Warriors, Bishops and Long-Haired Kings
These days I’m not reading many Big Fat History Books that I’m prepared to recommend to the Marginalia. It’s not that I’m not reading. At the moment I have five different library cards on active rotation in my wallet and carefully segregated piles of books from three different libraries on my study floor. When I reach the point where my brain is too bleary to write or brainstorm, I settle down with the latest BFHB and a stack of slightly used sticky notes, prepared to learn more about the woman warrior who is next in the queue. For the most part, they (the books, not the warriors) are solid, scholarly works, written with thought and care and impenetrable prose. They come with a full complement of footnotes, bibliography, maps, and genealogy charts. They are very good, but they are not the kind of books that I review here.*
But there are exceptions. Last Sunday I settled down on the porch with a glass of ice tea and read Katharine Scherman’s The Birth of France: Warriors, Bishops and Long-Haired Kings. I was on the track of Brunhild and Fredegund, a pair of rivals queens in the sixth century CE who stood at the heart of forty years of war between the Merovingian kings in what would later become France. I came to the conclusion that for my purposes they were not women warriors, though they often appear in biographical dictionaries of the same.*** Brunhild was embattled, which is not the same as going to battle. Fredegund appears to have led troops into battle on occasion, but she is best know for hiring assassins**** to get rid of her political rivals, not to mention people who just irritated her.

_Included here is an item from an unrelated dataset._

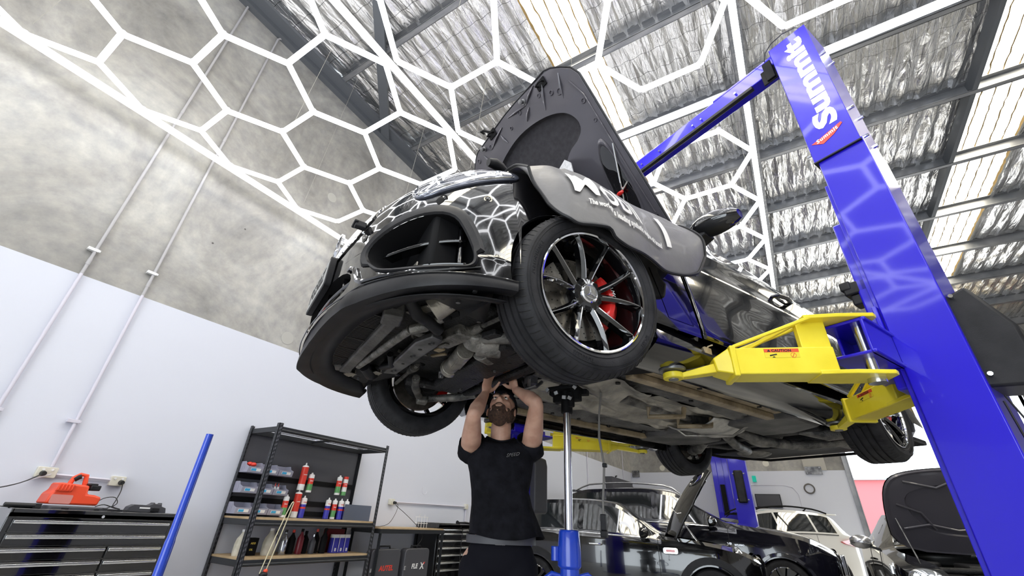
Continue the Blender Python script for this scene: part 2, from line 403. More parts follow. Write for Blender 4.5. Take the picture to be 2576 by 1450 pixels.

Scherman not only convinced me that Brunhild and Fredegund were critical historical figures, she placed them beautifully in the complex world of post-Roman Europe. ***** She combines lively prose with a gift for explaining complex events and ideas. I came away with a clearer sense of Roman Gall, the Germanic tribes, the confusion of new kingdoms that arose out of the dust of empire, the role of the Church, and the transition from the Merovingian kings to their Carolingian successors. By the end, the Dark Ages were a little less dark as far as I was concerned.
I’m happy to have spent an afternoon with Scherman, even if it mean voting Brunhild and Fredegund off the island.
*I’m also spending time with another breed of book that I don’t review: special pleading built on sloppy scholarship. These are largely useless, though carefully reading will sometimes produce a thread back to something interesting, usually in the footnotes.**
**Always read the footnotes. Especially in books built on sloppy scholarship.
*** Which may simply mean the authors/editors are working from a different definition of what constitutes a woman warrior. As I discussed in a recent edition of my newsletter, the definition is a matter of debate. (And speaking of my newsletter: if you’re interested in discussions about the process of writing history and hot off the presses news about speaking gigs, etc, you can subscribe here: http://eepurl.com/cobpk9 )
****Or perhaps seducing them into doing her dirty work. Contemporary accounts suggest she was a femme fatale in the metaphorical as well as the literal sense.
*****For those of you who like to place things in the Big Timeline: The western Roman Empire officially “fell” in 476 CE, when the Germanic leader Odacer deposed the last Roman emperor, Romulus Augustus. The eastern Roman Empire (aka Byzantium) survived, and even thrived, for another thousand years.